Problem requirements:
In full and without alteration, repeat the material.

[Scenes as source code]
● ● ● ● ● ● ●

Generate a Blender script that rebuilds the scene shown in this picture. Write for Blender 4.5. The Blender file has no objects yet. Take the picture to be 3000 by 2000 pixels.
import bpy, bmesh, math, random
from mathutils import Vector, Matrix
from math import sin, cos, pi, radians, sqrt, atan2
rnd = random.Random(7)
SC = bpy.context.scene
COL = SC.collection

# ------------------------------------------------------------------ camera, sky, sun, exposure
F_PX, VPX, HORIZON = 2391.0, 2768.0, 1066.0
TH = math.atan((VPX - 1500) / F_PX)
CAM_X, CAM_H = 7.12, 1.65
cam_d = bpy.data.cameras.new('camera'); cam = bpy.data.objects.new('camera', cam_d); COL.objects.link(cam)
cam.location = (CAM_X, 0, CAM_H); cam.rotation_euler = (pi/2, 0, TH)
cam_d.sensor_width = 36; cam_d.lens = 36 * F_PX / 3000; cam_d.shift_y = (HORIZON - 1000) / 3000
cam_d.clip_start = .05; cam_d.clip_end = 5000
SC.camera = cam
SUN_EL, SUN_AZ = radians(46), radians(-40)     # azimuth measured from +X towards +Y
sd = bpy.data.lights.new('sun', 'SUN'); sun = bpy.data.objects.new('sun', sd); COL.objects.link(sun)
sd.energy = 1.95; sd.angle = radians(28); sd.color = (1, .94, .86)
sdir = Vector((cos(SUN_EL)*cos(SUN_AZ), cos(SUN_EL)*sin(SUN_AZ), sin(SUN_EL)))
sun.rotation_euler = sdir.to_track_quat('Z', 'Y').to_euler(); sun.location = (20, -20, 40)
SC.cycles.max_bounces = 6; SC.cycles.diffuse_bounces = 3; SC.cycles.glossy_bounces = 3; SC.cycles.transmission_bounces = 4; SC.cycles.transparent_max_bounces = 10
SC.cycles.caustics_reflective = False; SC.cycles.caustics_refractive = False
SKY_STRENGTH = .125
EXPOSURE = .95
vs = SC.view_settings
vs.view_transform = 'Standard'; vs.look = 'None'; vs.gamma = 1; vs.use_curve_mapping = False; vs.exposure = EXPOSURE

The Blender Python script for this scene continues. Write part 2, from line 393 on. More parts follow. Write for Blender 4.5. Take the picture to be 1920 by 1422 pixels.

● ● ● ● ● ● ●

Completed task:
Generate a Blender script that rebuilds the scene shown in this picture. Write for Blender 4.5. The Blender file has no objects yet. Take the picture to be 3000 by 2000 pixels.
import bpy, bmesh, math, random
from mathutils import Vector, Matrix
from math import sin, cos, pi, radians, sqrt, atan2
rnd = random.Random(7)
SC = bpy.context.scene
COL = SC.collection

# ------------------------------------------------------------------ camera, sky, sun, exposure
F_PX, VPX, HORIZON = 2391.0, 2768.0, 1066.0
TH = math.atan((VPX - 1500) / F_PX)
CAM_X, CAM_H = 7.12, 1.65
cam_d = bpy.data.cameras.new('camera'); cam = bpy.data.objects.new('camera', cam_d); COL.objects.link(cam)
cam.location = (CAM_X, 0, CAM_H); cam.rotation_euler = (pi/2, 0, TH)
cam_d.sensor_width = 36; cam_d.lens = 36 * F_PX / 3000; cam_d.shift_y = (HORIZON - 1000) / 3000
cam_d.clip_start = .05; cam_d.clip_end = 5000
SC.camera = cam
SUN_EL, SUN_AZ = radians(46), radians(-40)     # azimuth measured from +X towards +Y
sd = bpy.data.lights.new('sun', 'SUN'); sun = bpy.data.objects.new('sun', sd); COL.objects.link(sun)
sd.energy = 1.95; sd.angle = radians(28); sd.color = (1, .94, .86)
sdir = Vector((cos(SUN_EL)*cos(SUN_AZ), cos(SUN_EL)*sin(SUN_AZ), sin(SUN_EL)))
sun.rotation_euler = sdir.to_track_quat('Z', 'Y').to_euler(); sun.location = (20, -20, 40)
SC.cycles.max_bounces = 6; SC.cycles.diffuse_bounces = 3; SC.cycles.glossy_bounces = 3; SC.cycles.transmission_bounces = 4; SC.cycles.transparent_max_bounces = 10
SC.cycles.caustics_reflective = False; SC.cycles.caustics_refractive = False
SKY_STRENGTH = .125
EXPOSURE = .95
vs = SC.view_settings
vs.view_transform = 'Standard'; vs.look = 'None'; vs.gamma = 1; vs.use_curve_mapping = False; vs.exposure = EXPOSURE

The Blender Python script for this scene continues. Write part 2, from line 393 on. More parts follow. Write for Blender 4.5. Take the picture to be 1920 by 1422 pixels.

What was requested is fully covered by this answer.